Supreme Court Vacates Decision of 11th Circuit to Uphold Conviction
Earlier this week the United States Supreme Court reversed the decision of the 11th Circuit of Appeals to uphold the conviction of a man for being a felon in possession of a firearm, but declined to hear the man’s appeal themselves, allowing the Appellate Court another chance to review his appeal in light of recent Supreme Court decisions. As part of our ongoing coverage of challenges to gun restrictions after the Bruen decision, this case presents a unique challenge to the federal prohibition of felons being permanently deprived of their Second Amendment rights. In 2023, Raheem Morrissette was pulled over and officers recovered a gun, a small amount of marijuana, and a digital scale from the vehicle and Mr. Morrissette had “felony convictions for first-degree marijuana possession, third-degree burglary, and first-degree criminal mischief” on his record. He was charged as a felon in possession of a firearm and after his motion to dismiss the indictment arguing that under Bruen that the federal ban on possession of firearms by all felons is unconstitutional was denied, he pled guilty and received a sentence of 57-months in prison and the 11th Circuit upheld his conviction on appeal.
In his petition to the Supreme Court, Raheem Morrissette argues that a lifetime ban for all felons from possessing a firearm, regardless of their underlying felony, is unconstitutional on its face and as it applies to him and others for those convicted of nonviolent felonies. Despite his previous challenge being denied, Mr.
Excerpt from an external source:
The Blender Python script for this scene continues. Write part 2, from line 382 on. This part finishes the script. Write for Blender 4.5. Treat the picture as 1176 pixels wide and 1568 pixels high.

Morrissette maintains that at the time of the passing of the Second Amendment, there was “no relevantly similar historical analogue to a lifetime ban on possession of firearms for non-violent felons” going on to give the examples that, “[s]omeone who attempted to evade their taxes twenty years ago and has not committed a crime since, should retain their Second Amendment rights. Someone who committed felony shoplifting at 18 and is now a 40-year-old mother who has never been in trouble since, should retain their Second Amendment rights.” Although the Supreme Court declined to take up the case themselves, it is highly unlikely that any ruling by the 11th Circuit on his case will prevent further appellate circuit splits on challenges to the prohibition against nonviolent felons possessing firearms. Further individual challenges will remain common, particularly since in 2023 alone, 8040 cases at the federal level involved charging individuals with violating the same statute as Mr. Morrissette. In the event the constitutional challenges are sustained, it is unlikely there will be bright lines about what criminal backgrounds, what criminal conduct, and how much time can pass since a conviction, before an individual will no longer be prohibited from owning or possessing a firearm as the test or criteria will likely need to be defined by the Supreme Court. In the meantime, the area is ripe for defense attorneys to challenge the government’s ability to prosecute felons, particularly nonviolent ones, for possessing a firearm. It is important that anyone currently facing charges for a firearm offense have an experienced criminal defense attorney who can challenge the law and preserve the issues for appeal in the event they do not get the charges dismissed at the trial level.